Johnson Controls introduced Metasys 16.0 on June 30, the latest version of its flagship building automation platform, adding cybersecurity protections, faster commissioning tools and expanded network capacity aimed at buildings where downtime and system resilience carry high stakes. The Metasys 16.0 release is designed to help customers reduce downtime risk, strengthen cybersecurity and bring systems online faster across complex environments, according to the company.
Cybersecurity Built to a Formal Standard
The centerpiece of the release is a set of cybersecurity protections aligned with IEC 62443-4-2 Security Level 2, an internationally recognized standard for securing industrial and building automation components. Johnson Controls said the update includes authentication, encryption, integrity checks and secure communications protocols, and that the architecture is intended to lay groundwork for compliance with the European Union's Cybersecurity Resilience Act, which is set to take effect in 2027.
Building automation systems have become a more frequent target for cybersecurity scrutiny as facilities connect HVAC, lighting, access control and other systems to shared networks. By building Metasys 16.0 around a recognized industrial security standard, Johnson Controls is positioning the platform for commercial, healthcare, education and government customers that increasingly require documented cybersecurity compliance as part of their procurement standards.

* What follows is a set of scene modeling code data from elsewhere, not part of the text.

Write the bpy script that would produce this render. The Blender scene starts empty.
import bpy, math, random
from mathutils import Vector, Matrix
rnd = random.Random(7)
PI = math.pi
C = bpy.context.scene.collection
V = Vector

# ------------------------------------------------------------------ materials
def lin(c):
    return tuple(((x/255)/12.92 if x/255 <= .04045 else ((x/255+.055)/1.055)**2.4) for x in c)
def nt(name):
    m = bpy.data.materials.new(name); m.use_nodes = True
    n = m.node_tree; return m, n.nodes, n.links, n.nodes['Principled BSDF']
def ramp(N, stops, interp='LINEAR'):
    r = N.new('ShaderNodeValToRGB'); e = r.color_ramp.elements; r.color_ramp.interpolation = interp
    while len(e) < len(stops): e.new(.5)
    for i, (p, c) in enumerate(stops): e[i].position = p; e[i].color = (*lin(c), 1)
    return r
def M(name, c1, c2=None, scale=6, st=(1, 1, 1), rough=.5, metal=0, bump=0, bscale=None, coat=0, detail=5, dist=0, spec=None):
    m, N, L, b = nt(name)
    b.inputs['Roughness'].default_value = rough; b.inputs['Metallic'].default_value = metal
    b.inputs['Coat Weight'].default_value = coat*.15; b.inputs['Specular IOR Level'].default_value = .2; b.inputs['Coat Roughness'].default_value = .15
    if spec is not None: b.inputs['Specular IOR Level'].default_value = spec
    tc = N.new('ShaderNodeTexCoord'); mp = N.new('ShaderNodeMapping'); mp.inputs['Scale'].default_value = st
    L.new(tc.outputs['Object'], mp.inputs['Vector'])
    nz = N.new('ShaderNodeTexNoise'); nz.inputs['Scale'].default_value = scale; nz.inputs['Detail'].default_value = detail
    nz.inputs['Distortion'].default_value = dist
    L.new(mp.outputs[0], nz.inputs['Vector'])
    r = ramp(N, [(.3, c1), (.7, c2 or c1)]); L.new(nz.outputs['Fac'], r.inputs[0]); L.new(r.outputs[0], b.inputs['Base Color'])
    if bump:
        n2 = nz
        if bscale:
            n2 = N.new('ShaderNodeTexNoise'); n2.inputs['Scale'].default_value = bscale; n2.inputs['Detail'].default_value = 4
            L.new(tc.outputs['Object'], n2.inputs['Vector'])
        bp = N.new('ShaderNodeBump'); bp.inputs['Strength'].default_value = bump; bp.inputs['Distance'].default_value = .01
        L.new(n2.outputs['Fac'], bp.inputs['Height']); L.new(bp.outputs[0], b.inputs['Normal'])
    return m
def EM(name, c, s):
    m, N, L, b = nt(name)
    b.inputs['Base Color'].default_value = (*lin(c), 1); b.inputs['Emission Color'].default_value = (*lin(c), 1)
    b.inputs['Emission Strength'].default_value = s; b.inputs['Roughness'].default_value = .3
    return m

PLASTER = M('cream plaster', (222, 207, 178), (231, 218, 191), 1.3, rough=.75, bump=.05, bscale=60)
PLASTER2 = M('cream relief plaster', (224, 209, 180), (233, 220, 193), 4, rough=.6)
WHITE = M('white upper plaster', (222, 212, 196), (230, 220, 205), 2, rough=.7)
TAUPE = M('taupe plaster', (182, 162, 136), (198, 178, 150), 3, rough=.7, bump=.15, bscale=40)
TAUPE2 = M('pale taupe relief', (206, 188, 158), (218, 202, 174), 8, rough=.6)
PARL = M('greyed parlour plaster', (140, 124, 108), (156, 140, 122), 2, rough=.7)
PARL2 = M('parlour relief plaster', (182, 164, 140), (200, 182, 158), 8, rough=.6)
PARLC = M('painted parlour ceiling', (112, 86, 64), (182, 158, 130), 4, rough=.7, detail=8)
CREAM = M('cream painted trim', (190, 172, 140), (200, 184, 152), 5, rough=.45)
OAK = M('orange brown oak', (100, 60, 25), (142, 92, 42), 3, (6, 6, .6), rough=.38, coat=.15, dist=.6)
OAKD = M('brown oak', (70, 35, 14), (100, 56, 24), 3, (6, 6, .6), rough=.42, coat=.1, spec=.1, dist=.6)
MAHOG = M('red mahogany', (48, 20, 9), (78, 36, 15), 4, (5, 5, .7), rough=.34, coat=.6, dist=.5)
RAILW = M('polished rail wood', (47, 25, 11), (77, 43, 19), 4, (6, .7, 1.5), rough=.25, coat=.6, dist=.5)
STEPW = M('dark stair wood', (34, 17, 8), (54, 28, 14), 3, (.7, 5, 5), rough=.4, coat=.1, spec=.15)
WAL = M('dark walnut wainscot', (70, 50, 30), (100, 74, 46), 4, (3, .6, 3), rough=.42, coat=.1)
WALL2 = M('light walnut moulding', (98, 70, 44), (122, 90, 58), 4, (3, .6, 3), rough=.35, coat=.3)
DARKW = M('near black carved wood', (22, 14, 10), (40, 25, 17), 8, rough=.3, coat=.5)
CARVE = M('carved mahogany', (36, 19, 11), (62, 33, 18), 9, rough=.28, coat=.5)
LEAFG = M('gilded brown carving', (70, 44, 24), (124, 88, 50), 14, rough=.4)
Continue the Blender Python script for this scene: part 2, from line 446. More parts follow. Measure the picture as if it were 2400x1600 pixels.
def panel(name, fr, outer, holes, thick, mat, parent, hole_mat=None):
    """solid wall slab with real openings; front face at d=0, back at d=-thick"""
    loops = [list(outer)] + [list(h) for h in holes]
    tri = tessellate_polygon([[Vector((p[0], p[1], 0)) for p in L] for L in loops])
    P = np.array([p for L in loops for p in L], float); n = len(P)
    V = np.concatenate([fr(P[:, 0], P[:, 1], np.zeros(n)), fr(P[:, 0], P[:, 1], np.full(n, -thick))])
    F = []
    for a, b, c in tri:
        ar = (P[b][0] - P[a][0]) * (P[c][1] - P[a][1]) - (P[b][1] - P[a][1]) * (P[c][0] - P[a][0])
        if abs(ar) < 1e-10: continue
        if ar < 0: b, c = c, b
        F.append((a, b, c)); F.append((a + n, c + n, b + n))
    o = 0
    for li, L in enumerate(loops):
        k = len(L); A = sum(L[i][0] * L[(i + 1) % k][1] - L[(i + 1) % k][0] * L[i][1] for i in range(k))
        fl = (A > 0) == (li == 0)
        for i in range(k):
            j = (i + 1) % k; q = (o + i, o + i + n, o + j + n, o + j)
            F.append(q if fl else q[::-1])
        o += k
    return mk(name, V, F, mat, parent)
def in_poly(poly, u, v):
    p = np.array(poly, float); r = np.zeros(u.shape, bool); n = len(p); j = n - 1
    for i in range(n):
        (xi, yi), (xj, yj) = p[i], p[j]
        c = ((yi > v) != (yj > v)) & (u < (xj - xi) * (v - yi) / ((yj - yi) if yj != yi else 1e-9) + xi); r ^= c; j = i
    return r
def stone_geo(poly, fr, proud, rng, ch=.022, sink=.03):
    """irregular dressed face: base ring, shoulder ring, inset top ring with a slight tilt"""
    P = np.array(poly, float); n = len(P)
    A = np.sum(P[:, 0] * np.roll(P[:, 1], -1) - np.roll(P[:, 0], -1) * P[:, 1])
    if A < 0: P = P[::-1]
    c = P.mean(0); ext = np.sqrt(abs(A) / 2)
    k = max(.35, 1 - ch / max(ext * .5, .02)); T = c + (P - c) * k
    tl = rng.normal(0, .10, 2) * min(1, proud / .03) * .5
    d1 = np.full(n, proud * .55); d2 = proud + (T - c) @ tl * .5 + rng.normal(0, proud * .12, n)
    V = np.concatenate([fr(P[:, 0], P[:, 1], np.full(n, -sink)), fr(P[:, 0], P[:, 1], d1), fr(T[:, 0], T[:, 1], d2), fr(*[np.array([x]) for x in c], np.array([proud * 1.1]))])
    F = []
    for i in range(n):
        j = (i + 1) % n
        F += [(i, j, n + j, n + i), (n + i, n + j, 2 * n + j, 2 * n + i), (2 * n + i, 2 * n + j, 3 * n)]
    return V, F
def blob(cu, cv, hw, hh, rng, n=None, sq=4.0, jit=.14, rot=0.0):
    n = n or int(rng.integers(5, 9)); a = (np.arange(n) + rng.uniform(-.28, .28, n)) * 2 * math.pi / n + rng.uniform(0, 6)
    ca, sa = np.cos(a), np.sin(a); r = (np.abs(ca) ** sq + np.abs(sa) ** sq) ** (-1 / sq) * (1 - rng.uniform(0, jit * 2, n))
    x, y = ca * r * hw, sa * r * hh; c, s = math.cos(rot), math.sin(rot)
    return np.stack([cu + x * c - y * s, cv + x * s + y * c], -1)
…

Faster Upgrades and Integrations
Beyond security, Johnson Controls highlighted a feature called Fast Track, which the company said can cut system upgrade time by up to 40% through preemptive checks performed before an upgrade begins. The release also adds visual integration tools, including support for Node-RED, a widely used open-source programming tool for wiring together hardware devices and APIs, which Johnson Controls said allows real-time data sharing and can help deploy integrations up to 80% faster while reducing associated costs by 60% to 70%.
More Capacity for Larger Campuses
Metasys 16.0 also expands network capacity, supporting up to 1,300 IP devices on a single network, about 30% more than its predecessor version supported. Johnson Controls said the added headroom is intended to help the system scale from single buildings to entire campuses without requiring customers to segment their networks into additional, more complex configurations.

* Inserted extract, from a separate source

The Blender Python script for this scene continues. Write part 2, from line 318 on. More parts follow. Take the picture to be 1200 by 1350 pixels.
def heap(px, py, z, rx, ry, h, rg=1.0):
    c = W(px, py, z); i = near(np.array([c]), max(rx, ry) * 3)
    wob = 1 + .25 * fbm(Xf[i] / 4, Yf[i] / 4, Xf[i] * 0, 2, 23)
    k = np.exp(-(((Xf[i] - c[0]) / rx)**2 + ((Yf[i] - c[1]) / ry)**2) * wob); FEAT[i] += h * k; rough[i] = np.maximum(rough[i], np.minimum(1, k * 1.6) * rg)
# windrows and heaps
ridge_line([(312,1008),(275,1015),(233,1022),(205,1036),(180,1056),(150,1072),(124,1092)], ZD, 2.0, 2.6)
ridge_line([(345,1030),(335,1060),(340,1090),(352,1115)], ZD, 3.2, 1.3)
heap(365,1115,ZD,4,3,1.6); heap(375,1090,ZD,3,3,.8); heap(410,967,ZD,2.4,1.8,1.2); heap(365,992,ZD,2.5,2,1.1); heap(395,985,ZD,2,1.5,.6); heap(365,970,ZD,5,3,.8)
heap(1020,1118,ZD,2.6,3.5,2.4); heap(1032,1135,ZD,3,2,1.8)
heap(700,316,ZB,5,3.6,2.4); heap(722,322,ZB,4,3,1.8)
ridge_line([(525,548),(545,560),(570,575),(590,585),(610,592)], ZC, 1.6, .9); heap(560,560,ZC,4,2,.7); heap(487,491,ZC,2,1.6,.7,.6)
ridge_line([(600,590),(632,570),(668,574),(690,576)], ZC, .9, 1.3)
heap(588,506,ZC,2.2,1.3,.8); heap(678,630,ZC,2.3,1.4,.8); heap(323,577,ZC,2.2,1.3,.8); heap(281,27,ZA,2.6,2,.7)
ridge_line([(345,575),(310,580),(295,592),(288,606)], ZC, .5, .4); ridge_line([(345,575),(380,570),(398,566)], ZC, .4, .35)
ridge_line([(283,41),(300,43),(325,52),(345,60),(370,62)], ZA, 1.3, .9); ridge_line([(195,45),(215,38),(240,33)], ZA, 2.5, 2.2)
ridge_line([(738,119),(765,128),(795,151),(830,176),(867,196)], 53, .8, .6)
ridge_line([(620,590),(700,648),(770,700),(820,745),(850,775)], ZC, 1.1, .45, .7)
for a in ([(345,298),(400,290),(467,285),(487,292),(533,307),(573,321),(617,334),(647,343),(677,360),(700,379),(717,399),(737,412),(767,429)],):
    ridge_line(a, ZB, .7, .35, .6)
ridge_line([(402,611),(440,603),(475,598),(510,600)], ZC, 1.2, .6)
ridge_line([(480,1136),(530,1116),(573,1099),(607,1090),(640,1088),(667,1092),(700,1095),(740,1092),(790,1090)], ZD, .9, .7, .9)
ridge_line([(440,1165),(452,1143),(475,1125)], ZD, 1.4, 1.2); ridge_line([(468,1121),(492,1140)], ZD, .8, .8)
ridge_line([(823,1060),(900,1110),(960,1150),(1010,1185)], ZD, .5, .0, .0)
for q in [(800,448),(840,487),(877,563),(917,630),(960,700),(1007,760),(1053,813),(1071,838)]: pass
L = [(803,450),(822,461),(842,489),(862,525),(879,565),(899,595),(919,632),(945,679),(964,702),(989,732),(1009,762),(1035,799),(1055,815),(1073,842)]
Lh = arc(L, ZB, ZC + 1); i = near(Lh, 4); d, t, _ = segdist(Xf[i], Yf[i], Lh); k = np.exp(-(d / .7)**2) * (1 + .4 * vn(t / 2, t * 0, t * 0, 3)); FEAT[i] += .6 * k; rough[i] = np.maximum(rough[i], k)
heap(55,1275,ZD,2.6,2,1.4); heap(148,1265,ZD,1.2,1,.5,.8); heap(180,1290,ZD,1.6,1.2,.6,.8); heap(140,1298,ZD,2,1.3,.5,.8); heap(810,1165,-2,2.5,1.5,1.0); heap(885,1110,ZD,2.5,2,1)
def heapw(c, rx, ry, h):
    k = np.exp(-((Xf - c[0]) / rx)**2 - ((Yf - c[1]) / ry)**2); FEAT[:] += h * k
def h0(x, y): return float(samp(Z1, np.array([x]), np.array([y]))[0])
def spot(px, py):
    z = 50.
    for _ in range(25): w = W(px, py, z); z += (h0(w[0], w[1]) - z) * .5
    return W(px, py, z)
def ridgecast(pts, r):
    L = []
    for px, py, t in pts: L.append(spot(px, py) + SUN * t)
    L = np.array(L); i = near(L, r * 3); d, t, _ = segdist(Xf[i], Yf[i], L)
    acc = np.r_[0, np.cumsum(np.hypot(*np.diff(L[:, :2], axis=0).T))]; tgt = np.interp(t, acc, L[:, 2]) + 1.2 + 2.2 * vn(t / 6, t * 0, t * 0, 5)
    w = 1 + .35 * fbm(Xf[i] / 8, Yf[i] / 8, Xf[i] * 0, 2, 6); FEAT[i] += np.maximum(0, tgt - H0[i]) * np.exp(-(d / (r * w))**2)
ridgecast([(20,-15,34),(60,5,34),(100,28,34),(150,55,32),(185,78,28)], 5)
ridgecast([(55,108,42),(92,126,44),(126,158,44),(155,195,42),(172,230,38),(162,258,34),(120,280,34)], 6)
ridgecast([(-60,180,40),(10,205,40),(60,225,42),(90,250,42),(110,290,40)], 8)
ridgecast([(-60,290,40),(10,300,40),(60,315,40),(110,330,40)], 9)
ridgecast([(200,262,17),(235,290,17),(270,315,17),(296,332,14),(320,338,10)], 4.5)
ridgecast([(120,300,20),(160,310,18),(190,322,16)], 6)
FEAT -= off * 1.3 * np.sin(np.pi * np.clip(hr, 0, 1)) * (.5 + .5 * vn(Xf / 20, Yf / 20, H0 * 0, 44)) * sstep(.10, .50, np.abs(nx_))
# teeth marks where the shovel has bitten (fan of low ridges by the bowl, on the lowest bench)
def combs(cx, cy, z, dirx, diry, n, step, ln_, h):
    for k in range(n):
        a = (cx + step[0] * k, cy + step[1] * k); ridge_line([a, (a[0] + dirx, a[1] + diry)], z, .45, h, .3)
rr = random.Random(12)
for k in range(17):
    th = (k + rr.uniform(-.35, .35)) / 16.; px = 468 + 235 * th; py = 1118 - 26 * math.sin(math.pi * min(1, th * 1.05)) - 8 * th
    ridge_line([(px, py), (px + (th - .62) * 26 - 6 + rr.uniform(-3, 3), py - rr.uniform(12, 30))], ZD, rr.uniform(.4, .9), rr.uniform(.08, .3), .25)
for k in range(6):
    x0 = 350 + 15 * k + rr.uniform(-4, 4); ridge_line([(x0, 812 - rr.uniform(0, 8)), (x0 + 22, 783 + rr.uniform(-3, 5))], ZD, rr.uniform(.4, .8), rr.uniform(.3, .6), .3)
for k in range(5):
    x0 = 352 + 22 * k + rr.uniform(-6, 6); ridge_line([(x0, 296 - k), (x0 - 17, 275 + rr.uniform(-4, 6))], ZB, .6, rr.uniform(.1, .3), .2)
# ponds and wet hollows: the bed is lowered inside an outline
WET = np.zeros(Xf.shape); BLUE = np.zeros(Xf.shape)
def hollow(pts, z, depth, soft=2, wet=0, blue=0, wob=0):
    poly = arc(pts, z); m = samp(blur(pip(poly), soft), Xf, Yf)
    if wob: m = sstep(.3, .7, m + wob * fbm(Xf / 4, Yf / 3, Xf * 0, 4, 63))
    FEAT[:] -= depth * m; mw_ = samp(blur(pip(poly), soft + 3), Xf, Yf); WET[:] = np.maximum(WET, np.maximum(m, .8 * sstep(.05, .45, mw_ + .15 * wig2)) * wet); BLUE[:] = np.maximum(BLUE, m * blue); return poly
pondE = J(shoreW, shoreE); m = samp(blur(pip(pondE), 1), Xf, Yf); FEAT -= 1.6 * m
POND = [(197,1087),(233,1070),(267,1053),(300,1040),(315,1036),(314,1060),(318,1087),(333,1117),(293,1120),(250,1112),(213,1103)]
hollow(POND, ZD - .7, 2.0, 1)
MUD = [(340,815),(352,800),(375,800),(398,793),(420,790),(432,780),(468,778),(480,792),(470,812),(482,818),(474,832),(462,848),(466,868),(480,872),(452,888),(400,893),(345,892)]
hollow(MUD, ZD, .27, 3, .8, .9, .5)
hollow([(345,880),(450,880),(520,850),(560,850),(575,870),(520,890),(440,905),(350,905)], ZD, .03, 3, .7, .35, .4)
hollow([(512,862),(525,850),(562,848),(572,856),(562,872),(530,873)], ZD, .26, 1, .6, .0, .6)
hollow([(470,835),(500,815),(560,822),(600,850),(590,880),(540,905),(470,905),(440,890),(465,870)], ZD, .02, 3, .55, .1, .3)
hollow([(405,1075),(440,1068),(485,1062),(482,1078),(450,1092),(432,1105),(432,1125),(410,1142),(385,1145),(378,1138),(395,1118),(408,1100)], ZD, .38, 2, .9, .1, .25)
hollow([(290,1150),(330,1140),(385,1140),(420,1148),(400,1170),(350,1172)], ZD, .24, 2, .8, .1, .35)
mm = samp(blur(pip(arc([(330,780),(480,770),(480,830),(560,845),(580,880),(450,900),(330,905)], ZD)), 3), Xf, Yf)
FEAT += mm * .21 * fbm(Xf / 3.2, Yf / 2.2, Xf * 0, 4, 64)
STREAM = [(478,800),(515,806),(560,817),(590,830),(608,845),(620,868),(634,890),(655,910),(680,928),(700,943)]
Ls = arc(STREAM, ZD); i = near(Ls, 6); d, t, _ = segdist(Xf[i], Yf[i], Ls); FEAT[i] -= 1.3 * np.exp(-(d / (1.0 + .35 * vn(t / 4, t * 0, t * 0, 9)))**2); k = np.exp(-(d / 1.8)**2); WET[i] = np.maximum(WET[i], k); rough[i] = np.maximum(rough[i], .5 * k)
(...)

The company said the update collectively supports energy savings of up to 30% in some configurations, framing Metasys 16.0 as both a security and efficiency upgrade rather than a purely defensive release.
Why Building Automation Software Matters to HVAC
Metasys sits at the center of how many commercial buildings manage HVAC, lighting and other connected systems, coordinating equipment from multiple manufacturers under a single control layer. For HVAC contractors and building engineers, new releases of platforms like Metasys typically require both training and, in many cases, hardware or licensing updates to take advantage of new features, making major version releases a recurring point of coordination between building owners, controls contractors and manufacturers.
Johnson Controls has continued to invest in building automation as a growth area even as it also expands data center cooling capabilities through acquisitions such as its purchase of Alloy Enterprises, a Boston-based thermal management company specializing in direct liquid cooling components for high-performance data centers, completed earlier this year. The company frames both moves as part of a broader push into what it calls mission-critical and high-performance building environments, a category that increasingly includes data centers alongside traditional commercial and institutional buildings.
Positioning Against Rival Controls Platforms
Metasys competes with building automation platforms from other large HVAC and controls manufacturers, and periodic major version releases have become a competitive proxy for how quickly each vendor is responding to customer demand for cybersecurity assurance, cloud connectivity and faster commissioning timelines. Johnson Controls has increasingly marketed its controls software business, alongside its equipment lines, as a recurring-revenue growth driver distinct from its core HVAC hardware sales, a positioning that major releases like Metasys 16.0 are intended to reinforce with both new and existing customers.
Rollout Details
Johnson Controls did not specify a firm timeline for when all existing Metasys customers will have access to the 16.0 release, though the update is available as of the June 30 announcement for new and existing deployments through the company's standard distribution and controls contractor channels. The company said additional technical documentation and training resources for controls contractors would be made available following the release, including updated guidance for contractors managing phased upgrades across multi-building portfolios.